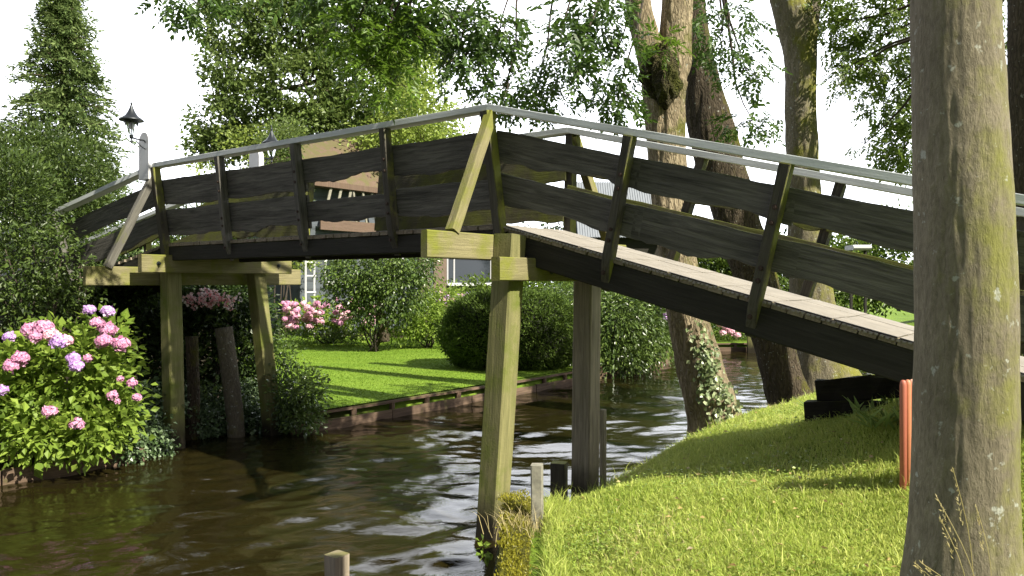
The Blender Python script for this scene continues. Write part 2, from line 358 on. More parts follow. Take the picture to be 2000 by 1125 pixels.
calm = .55+.45*np.sin(WX*.55+.9*np.sin(WY*.4)+1.2)*np.sin(WY*.37+.7*np.sin(WX*.5)); calm = .55+.75*calm
WZ *= calm*((WX > -9.2) & (WX < 10.2) & (WY > 3) & (WY < 29)); wf = gridfaces(len(wx), len(wy))
tag(mesh_obj('water', np.stack([WX.ravel(), WY.ravel(), WZ.ravel()], 1), np.arange(len(wf))*4, np.full(len(wf), 4), wf.ravel(), M['water'], None, None, True), kind='structure')

# lawn: fine sheet a little above the ground
lawn_poly = [(-3.3, 12.15), (.42, 16.95), (4.1, 22.1), (3.4, 24.3), (0, 27.0), (-4, 28.6), (-9.6, 31), (-9.2, 24), (-6, 16)]
import mathutils.geometry as mg
def inpoly(x, y, pl):
    ins = np.zeros(x.shape, bool); n = len(pl)
    for i in range(n):
        ax, ay = pl[i]; bx, by = pl[(i+1) % n]
        if ay != by: ins ^= ((ay > y) != (by > y)) & (x < (bx-ax)*(y-ay)/(by-ay)+ax)
    return ins
lm = MB(); lm.add([(x, y, .318) for x, y in lawn_poly], [tuple(range(len(lawn_poly)))])
m = NT('mown_lawn'); o_ = m.coord('Object'); mp = m.n('ShaderNodeMapping'); mp.inputs['Rotation'].default_value = (0, 0, R(-8)); mp.inputs['Scale'].default_value = (.25, 1.6, 1); m.ln(o_, mp.inputs['Vector'])
n1 = m.noise(mp.outputs[0], 1.1, 4); n2 = m.noise(o_, 40, 4)
c = m.ramp(n1, [(.3, (.10, .18, .016)), (.7, (.18, .265, .032))]); c = m.mix(m.ramp(n2, [(.4, 0.), (.8, .5)]), c, (.09, .17, .012))
m.base(c); m.b.inputs['Roughness'].default_value = .95; m.b.inputs['Specular IOR Level'].default_value = .1; m.bump(n2, .7, .02)
tag(lm.build('lawn', m.m), kind='structure')
pm = MB(); pm.add([(-11.9, 32.5, .33), (-8.9, 32.5, .33), (-13, 46, .33), (-18, 46, .33)], [(0, 1, 2, 3)])
tag(pm.build('path', plain('pale_paving', (.62, .57, .52), .9, noise=.1)), kind='structure')

# ------------------------------------------------------------------ leaf builders
def unit(a): return a/(np.linalg.norm(a, axis=1, keepdims=True)+1e-9)
def leaf_v(c, d, n, L, W, fold=.25):
    """c base points, d tip directions, n face normals, L lengths, W widths -> folded leaf of 4 verts"""
    d = unit(d); s = unit(np.cross(d, n)); n = np.cross(s, d)
    L = np.broadcast_to(np.asarray(L, float), (len(c),))[:, None]; W = np.broadcast_to(np.asarray(W, float), (len(c),))[:, None]
    mid = c+d*L*.45; a = mid+s*W*.5+n*W*fold; b = mid-s*W*.5+n*W*fold
    return np.stack([c, a, c+d*L-n*L*.08, b], 1).reshape(-1, 3)
def leaf_obj(name, V, mat, parent=None):
    N = len(V)//4; k = np.arange(N)[:, None]*4
    f = np.concatenate([k+0, k+1, k+2, k+0, k+2, k+3], 1).ravel()
    return mesh_obj(name, V, np.arange(2*N)*3, np.full(2*N, 3), f, mat, parent)
def rnd_ball(n, shell=.5):
    d = unit(rng.normal(size=(n, 3))); return d*(rng.random((n, 1))**(1/3*(1-shell)+.02))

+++

Give an exact reproduction of every line, leaving out any picture.

§ **RESPONSE TO THIS EXERCISE**
The Blender Python script for this scene continues. Write part 2, from line 358 on. More parts follow. Take the picture to be 2000 by 1125 pixels.
calm = .55+.45*np.sin(WX*.55+.9*np.sin(WY*.4)+1.2)*np.sin(WY*.37+.7*np.sin(WX*.5)); calm = .55+.75*calm
WZ *= calm*((WX > -9.2) & (WX < 10.2) & (WY > 3) & (WY < 29)); wf = gridfaces(len(wx), len(wy))
tag(mesh_obj('water', np.stack([WX.ravel(), WY.ravel(), WZ.ravel()], 1), np.arange(len(wf))*4, np.full(len(wf), 4), wf.ravel(), M['water'], None, None, True), kind='structure')

# lawn: fine sheet a little above the ground
lawn_poly = [(-3.3, 12.15), (.42, 16.95), (4.1, 22.1), (3.4, 24.3), (0, 27.0), (-4, 28.6), (-9.6, 31), (-9.2, 24), (-6, 16)]
import mathutils.geometry as mg
def inpoly(x, y, pl):
    ins = np.zeros(x.shape, bool); n = len(pl)
    for i in range(n):
        ax, ay = pl[i]; bx, by = pl[(i+1) % n]
        if ay != by: ins ^= ((ay > y) != (by > y)) & (x < (bx-ax)*(y-ay)/(by-ay)+ax)
    return ins
lm = MB(); lm.add([(x, y, .318) for x, y in lawn_poly], [tuple(range(len(lawn_poly)))])
m = NT('mown_lawn'); o_ = m.coord('Object'); mp = m.n('ShaderNodeMapping'); mp.inputs['Rotation'].default_value = (0, 0, R(-8)); mp.inputs['Scale'].default_value = (.25, 1.6, 1); m.ln(o_, mp.inputs['Vector'])
n1 = m.noise(mp.outputs[0], 1.1, 4); n2 = m.noise(o_, 40, 4)
c = m.ramp(n1, [(.3, (.10, .18, .016)), (.7, (.18, .265, .032))]); c = m.mix(m.ramp(n2, [(.4, 0.), (.8, .5)]), c, (.09, .17, .012))
m.base(c); m.b.inputs['Roughness'].default_value = .95; m.b.inputs['Specular IOR Level'].default_value = .1; m.bump(n2, .7, .02)
tag(lm.build('lawn', m.m), kind='structure')
pm = MB(); pm.add([(-11.9, 32.5, .33), (-8.9, 32.5, .33), (-13, 46, .33), (-18, 46, .33)], [(0, 1, 2, 3)])
tag(pm.build('path', plain('pale_paving', (.62, .57, .52), .9, noise=.1)), kind='structure')

# ------------------------------------------------------------------ leaf builders
def unit(a): return a/(np.linalg.norm(a, axis=1, keepdims=True)+1e-9)
def leaf_v(c, d, n, L, W, fold=.25):
    """c base points, d tip directions, n face normals, L lengths, W widths -> folded leaf of 4 verts"""
    d = unit(d); s = unit(np.cross(d, n)); n = np.cross(s, d)
    L = np.broadcast_to(np.asarray(L, float), (len(c),))[:, None]; W = np.broadcast_to(np.asarray(W, float), (len(c),))[:, None]
    mid = c+d*L*.45; a = mid+s*W*.5+n*W*fold; b = mid-s*W*.5+n*W*fold
    return np.stack([c, a, c+d*L-n*L*.08, b], 1).reshape(-1, 3)
def leaf_obj(name, V, mat, parent=None):
    N = len(V)//4; k = np.arange(N)[:, None]*4
    f = np.concatenate([k+0, k+1, k+2, k+0, k+2, k+3], 1).ravel()
    return mesh_obj(name, V, np.arange(2*N)*3, np.full(2*N, 3), f, mat, parent)
def rnd_ball(n, shell=.5):
    d = unit(rng.normal(size=(n, 3))); return d*(rng.random((n, 1))**(1/3*(1-shell)+.02))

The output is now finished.